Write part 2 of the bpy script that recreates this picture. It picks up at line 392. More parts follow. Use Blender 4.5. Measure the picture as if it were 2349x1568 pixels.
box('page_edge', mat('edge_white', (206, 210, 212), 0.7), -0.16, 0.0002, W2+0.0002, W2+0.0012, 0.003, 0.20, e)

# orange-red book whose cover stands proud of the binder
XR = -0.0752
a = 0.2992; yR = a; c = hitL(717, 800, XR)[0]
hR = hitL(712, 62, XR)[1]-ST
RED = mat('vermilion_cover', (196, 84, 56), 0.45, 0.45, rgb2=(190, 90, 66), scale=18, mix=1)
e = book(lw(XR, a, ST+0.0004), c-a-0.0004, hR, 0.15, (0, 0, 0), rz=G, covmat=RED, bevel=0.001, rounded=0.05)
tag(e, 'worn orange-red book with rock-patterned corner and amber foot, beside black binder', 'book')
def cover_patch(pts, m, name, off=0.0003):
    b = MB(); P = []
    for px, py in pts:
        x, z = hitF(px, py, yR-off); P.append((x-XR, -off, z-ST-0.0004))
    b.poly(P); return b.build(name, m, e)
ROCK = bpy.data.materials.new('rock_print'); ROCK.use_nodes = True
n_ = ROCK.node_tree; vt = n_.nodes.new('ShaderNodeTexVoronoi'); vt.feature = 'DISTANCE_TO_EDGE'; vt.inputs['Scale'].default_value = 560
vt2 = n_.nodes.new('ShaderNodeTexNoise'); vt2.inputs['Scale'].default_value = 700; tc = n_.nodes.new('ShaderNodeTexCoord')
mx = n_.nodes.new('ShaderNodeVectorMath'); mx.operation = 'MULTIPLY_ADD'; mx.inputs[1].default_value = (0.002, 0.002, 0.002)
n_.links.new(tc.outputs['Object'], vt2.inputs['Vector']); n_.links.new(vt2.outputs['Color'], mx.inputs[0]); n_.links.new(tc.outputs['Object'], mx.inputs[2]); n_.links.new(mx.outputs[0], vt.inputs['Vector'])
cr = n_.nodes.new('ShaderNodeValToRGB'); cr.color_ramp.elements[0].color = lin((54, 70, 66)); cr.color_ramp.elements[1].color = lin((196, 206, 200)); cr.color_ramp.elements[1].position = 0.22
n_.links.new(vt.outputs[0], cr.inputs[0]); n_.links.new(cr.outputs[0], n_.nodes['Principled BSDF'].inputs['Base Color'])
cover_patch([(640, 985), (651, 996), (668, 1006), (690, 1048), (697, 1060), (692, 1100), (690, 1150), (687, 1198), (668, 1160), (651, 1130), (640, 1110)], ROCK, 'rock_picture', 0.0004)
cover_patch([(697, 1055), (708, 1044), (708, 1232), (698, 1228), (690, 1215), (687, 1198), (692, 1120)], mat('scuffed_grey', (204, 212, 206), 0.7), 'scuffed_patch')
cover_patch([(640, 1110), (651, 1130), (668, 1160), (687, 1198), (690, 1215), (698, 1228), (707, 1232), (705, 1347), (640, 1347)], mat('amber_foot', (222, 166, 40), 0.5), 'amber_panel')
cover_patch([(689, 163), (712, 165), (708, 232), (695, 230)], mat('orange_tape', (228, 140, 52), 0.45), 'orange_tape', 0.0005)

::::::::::

* _WORK INSTRUCTIONS_:
Set down, exactly as written, each line of the data from its opening line through the one containing "0.003, 0.20, e)". Output nothing more.

* _FULL OUTPUT_:
Write part 2 of the bpy script that recreates this picture. It picks up at line 392. More parts follow. Use Blender 4.5. Measure the picture as if it were 2349x1568 pixels.
box('page_edge', mat('edge_white', (206, 210, 212), 0.7), -0.16, 0.0002, W2+0.0002, W2+0.0012, 0.003, 0.20, e)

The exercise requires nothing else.